Faciliter l'apprentissage des savoirs ?

 

" Le numérique soulage-t-il la contrainte des savoirs à apprendre ?", demande encore A Tricot. Le numérique met à notre portée tout le savoir du monde. En apparence il n'y a qu'à se baisser pour le ramasser quand on en a besoin. Mais en réalité ce sont des données et non des savoirs qui sont à disposition." Les bibliothèques rendent les savoirs disponibles depuis des siècles. Le numérique ne change pas le fait que ce sont des données et non les connaissances qui sont rendues disponibles. Les autodidactes sont probablement des gens exceptionnels, hier comme aujourd’hui", dit A Tricot.

 

De nouvelles exigences

 

André Tricot analyse encore d'autres idées : vaut-il mieux regarder un cours ou une vidéo ? Prendre des notes à la main ou sur un ordinateur ? Lire un texte sur papier ou sur écran ? Etudier avec un document multimédia ? Très souvent il va contre ce qui semble évident.

 

" La littérature empirique dans le domaine du numérique pour l’enseignement montre que ces nouvelles manières d’apprendre constituent très souvent non des solutions de facilité, mais de nouvelles exigences. Aux élèves il demande souvent plus d’attention, d’autonomie et d’efforts. Aux enseignants et enseignantes il demande de non seulement faire leur métier, mais de concevoir des ressources de manière extrêmement précise et de rester attentifs à tout ce qui se passe quand les élèves travaillent avec ces ressources, conclut A Tricot. " Le numérique permet de desserrer un peu, à des degrés divers, trois contraintes qui pèsent sur les apprentissages scolaires : de temps, de lieu et de manière d’apprendre. Il ne semble pas avoir d’effet sur celle des savoirs enseignés. Il n’est pas du tout sûr que l’allègement des trois contraintes soit au bénéfice de tous".

 

Ce sont ces préoccupations qu'affrontent les enseignants du second degré en ce moment.
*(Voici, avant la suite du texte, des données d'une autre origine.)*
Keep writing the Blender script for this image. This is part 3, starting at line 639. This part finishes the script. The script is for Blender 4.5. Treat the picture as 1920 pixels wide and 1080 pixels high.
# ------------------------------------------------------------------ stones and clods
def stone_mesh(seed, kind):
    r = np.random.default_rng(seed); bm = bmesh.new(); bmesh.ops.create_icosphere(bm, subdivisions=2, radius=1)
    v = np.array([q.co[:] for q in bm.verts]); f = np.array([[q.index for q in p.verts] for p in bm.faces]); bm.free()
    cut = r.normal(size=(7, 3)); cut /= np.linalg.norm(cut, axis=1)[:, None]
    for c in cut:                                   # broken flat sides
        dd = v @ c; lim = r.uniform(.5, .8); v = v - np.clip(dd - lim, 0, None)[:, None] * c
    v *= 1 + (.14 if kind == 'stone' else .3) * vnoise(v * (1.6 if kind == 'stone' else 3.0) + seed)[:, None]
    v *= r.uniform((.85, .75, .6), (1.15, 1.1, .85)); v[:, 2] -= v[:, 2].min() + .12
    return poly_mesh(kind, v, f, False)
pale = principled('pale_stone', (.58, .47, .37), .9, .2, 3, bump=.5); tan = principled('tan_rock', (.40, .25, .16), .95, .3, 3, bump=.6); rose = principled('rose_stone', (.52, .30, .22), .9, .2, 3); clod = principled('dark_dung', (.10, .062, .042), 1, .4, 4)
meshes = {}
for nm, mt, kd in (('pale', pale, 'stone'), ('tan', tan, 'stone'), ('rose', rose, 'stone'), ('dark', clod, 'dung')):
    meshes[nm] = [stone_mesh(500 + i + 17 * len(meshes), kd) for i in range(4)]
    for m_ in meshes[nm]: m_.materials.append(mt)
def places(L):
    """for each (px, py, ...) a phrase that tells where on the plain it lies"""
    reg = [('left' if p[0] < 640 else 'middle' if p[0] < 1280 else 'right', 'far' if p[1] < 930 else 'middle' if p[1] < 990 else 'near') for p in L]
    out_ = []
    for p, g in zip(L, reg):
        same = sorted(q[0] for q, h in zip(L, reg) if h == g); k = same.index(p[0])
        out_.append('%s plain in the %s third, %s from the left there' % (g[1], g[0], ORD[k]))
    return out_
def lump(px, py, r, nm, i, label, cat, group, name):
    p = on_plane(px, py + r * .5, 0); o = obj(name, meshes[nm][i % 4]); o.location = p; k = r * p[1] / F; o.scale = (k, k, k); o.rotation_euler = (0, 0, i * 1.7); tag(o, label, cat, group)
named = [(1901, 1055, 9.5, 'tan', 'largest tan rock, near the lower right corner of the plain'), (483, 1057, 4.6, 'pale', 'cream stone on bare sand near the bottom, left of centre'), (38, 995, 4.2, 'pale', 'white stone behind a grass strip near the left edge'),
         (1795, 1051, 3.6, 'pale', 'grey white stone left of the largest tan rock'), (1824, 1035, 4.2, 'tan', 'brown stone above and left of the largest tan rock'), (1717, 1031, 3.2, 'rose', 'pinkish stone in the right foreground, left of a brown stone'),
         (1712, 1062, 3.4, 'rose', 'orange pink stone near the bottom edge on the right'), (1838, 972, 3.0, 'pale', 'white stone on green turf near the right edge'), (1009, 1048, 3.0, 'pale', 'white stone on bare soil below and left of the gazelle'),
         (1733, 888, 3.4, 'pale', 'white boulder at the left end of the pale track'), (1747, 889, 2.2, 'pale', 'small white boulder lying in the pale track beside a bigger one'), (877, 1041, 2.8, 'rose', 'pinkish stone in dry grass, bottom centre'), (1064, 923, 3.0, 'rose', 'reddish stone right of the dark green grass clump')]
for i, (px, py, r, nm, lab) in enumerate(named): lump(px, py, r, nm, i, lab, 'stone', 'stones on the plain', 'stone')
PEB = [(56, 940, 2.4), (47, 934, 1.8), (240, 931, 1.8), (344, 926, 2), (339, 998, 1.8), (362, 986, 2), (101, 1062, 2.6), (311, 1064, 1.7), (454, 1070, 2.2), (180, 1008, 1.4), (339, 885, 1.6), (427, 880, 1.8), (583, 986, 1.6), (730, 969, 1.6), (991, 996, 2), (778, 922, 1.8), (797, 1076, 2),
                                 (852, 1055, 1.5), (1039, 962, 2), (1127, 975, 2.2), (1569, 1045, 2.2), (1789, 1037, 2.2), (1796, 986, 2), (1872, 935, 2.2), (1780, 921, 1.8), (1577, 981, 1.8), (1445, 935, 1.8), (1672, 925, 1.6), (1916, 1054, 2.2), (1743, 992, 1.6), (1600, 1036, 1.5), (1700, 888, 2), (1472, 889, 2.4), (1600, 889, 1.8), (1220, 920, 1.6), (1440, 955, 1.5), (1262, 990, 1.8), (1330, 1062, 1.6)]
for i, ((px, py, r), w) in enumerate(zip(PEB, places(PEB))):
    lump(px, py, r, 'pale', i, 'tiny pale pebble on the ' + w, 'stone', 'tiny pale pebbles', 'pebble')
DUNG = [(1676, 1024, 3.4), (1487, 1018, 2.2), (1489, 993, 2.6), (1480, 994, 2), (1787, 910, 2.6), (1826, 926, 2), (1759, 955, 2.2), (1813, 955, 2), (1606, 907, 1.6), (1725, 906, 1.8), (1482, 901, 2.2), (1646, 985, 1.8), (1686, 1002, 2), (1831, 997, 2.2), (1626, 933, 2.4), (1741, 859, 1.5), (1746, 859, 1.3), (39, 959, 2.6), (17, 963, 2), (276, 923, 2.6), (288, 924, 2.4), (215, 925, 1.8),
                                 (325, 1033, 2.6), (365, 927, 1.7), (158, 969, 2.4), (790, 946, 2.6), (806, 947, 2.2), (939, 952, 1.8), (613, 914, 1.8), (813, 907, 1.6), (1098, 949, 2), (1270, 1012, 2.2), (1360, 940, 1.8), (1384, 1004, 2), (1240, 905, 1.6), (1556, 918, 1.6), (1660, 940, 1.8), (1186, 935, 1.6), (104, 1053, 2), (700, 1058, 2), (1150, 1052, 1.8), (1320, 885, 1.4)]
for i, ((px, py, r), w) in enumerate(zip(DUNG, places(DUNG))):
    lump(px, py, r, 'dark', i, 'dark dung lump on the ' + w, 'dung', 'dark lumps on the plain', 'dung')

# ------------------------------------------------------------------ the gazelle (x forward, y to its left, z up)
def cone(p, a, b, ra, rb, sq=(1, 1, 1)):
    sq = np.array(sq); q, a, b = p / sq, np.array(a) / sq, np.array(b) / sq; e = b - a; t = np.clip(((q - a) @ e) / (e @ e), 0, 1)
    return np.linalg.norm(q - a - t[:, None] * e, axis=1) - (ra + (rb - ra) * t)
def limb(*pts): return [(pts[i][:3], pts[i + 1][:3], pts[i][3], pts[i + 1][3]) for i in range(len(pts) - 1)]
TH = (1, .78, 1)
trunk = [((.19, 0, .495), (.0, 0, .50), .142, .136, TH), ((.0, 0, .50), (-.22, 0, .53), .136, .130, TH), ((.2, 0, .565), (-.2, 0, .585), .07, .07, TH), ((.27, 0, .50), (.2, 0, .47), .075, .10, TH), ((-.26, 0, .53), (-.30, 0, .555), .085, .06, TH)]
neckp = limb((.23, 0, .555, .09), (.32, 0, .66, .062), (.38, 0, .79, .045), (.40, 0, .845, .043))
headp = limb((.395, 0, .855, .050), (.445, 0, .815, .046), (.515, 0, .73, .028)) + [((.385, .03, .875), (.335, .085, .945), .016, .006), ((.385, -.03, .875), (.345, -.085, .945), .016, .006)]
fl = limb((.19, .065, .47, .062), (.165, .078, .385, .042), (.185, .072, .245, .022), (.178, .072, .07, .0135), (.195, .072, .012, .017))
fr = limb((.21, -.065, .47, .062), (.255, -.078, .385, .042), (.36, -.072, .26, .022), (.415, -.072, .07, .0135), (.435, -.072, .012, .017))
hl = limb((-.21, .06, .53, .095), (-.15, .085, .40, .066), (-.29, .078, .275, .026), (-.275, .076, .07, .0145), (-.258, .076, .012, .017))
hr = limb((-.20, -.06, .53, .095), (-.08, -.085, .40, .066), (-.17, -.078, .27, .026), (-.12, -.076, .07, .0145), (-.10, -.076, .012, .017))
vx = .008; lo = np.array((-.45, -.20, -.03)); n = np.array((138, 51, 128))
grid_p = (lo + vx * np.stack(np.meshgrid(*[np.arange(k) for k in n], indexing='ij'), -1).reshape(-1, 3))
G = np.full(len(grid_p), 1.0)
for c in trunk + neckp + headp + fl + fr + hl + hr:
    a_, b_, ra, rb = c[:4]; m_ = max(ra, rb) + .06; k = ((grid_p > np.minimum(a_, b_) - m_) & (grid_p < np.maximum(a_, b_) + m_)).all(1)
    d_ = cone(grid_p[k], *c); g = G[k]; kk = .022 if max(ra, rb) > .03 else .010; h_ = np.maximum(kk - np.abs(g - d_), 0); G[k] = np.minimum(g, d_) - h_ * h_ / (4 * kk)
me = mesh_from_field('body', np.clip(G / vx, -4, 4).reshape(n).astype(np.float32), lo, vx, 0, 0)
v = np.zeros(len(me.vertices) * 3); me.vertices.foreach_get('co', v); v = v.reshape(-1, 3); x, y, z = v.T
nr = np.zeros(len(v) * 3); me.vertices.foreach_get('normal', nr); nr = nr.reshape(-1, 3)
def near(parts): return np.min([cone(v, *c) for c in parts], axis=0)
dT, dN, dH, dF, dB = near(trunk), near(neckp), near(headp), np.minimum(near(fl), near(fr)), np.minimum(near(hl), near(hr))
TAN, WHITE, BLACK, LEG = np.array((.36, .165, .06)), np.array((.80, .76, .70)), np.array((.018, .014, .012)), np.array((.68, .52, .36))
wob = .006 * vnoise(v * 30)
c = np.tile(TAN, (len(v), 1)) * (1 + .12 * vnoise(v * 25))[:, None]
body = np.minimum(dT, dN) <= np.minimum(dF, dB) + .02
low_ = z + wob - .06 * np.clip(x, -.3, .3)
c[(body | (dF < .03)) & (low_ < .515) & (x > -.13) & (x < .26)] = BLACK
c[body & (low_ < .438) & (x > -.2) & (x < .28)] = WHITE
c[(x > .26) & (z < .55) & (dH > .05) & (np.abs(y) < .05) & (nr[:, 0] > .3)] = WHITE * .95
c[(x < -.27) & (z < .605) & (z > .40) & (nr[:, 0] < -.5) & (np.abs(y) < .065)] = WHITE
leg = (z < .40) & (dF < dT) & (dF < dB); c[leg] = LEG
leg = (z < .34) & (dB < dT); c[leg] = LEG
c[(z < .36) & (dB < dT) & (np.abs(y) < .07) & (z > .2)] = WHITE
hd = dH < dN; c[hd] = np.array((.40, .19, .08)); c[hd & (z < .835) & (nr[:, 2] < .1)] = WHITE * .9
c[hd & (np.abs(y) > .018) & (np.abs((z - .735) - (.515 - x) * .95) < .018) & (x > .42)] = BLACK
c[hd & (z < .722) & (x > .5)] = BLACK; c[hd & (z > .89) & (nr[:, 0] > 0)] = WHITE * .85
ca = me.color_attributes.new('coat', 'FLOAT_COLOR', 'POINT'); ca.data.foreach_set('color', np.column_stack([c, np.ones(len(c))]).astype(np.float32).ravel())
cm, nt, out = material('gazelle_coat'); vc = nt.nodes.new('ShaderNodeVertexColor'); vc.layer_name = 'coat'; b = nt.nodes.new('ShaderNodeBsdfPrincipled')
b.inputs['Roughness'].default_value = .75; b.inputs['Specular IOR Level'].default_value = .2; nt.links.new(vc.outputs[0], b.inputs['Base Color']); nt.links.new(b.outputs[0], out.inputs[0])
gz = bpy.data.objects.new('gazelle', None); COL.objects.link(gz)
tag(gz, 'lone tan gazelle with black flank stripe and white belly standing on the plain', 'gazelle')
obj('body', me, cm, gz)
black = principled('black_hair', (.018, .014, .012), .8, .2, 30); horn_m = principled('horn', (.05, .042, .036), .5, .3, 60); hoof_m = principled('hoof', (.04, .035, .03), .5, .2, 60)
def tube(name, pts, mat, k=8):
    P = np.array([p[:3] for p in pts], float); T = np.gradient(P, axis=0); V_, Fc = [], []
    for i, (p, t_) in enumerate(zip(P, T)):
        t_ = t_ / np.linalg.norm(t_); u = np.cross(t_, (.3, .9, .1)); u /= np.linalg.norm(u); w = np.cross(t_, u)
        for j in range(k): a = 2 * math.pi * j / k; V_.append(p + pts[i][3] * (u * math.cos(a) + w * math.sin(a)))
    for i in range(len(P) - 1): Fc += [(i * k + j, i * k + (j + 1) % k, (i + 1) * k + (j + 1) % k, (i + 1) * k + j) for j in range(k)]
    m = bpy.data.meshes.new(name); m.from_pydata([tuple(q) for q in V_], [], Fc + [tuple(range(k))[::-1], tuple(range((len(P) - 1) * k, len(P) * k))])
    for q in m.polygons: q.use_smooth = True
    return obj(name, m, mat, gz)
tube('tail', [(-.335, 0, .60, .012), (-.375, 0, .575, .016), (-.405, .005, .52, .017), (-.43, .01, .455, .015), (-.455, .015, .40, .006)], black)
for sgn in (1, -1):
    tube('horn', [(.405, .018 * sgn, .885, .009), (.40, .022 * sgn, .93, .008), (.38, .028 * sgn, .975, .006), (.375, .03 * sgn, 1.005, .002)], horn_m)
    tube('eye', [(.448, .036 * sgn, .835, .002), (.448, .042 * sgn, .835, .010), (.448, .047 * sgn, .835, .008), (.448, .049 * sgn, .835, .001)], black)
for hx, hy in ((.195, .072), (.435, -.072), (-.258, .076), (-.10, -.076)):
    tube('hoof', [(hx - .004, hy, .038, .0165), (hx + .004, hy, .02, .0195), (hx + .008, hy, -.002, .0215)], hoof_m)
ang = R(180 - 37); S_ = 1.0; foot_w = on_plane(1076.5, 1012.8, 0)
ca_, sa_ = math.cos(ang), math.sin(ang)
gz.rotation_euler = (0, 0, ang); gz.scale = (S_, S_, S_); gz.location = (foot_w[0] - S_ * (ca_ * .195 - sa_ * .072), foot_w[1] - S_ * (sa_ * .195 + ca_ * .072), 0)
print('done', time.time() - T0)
Comment amener les élèves à apprendre à la maison ? Comment ne pas en perdre ? C4est un vrai défi.

 

F Jarraud

 

Le numérique permet-il des apprentissages scolaires moins contraints ? Une revue de la littérature,     André Tricot, Education et sociétés n°45

 

Education et sociétés n°45

 

 

 

Par fjarraud , le mercredi 28 avril 2021.

Commentaires

  • bmorel, le 17/05/2021 à 10:30
    L'enseignement à distance est à priori merveilleux : les élèves vont à leur rythme, donc les rapides ne s'ennuient pas et les plus lents peuvent prendre le temps de comprendre le cours et de faire leurs exercices. Etant enseignante en mathématiques, je sais à quel point les élèves ont des rythmes différents et souvent difficiles à concilier...
    C'était la théorie... mais avec le recul et l'expérience des confinements, nous constatons que nous "perdons" une bonne partie des élèves : certains ne font plus rien...d'autre prennent l'habitude de faire tous les exercices avec leurs cours sous le nez, au retour en classe ils ,n'ont pas retenu grand chose... 
    En fait l'enseignement à distance demande aux enfants d'être des adultes, ce qu'ils ne sont pas: les responsabilités sont trop grandes.
    Par ailleurs, les visioconférences, c'est épuisant! De nombreux élèves se plaignent de maux de tête, d'yeux...
    Enfin, rien ne vaut le regard d'un élève pour que l'enseignant perçoive s'il suit ou non, s'il a compris ou non. Et cette inetraction enseignant-élève est très stimulante.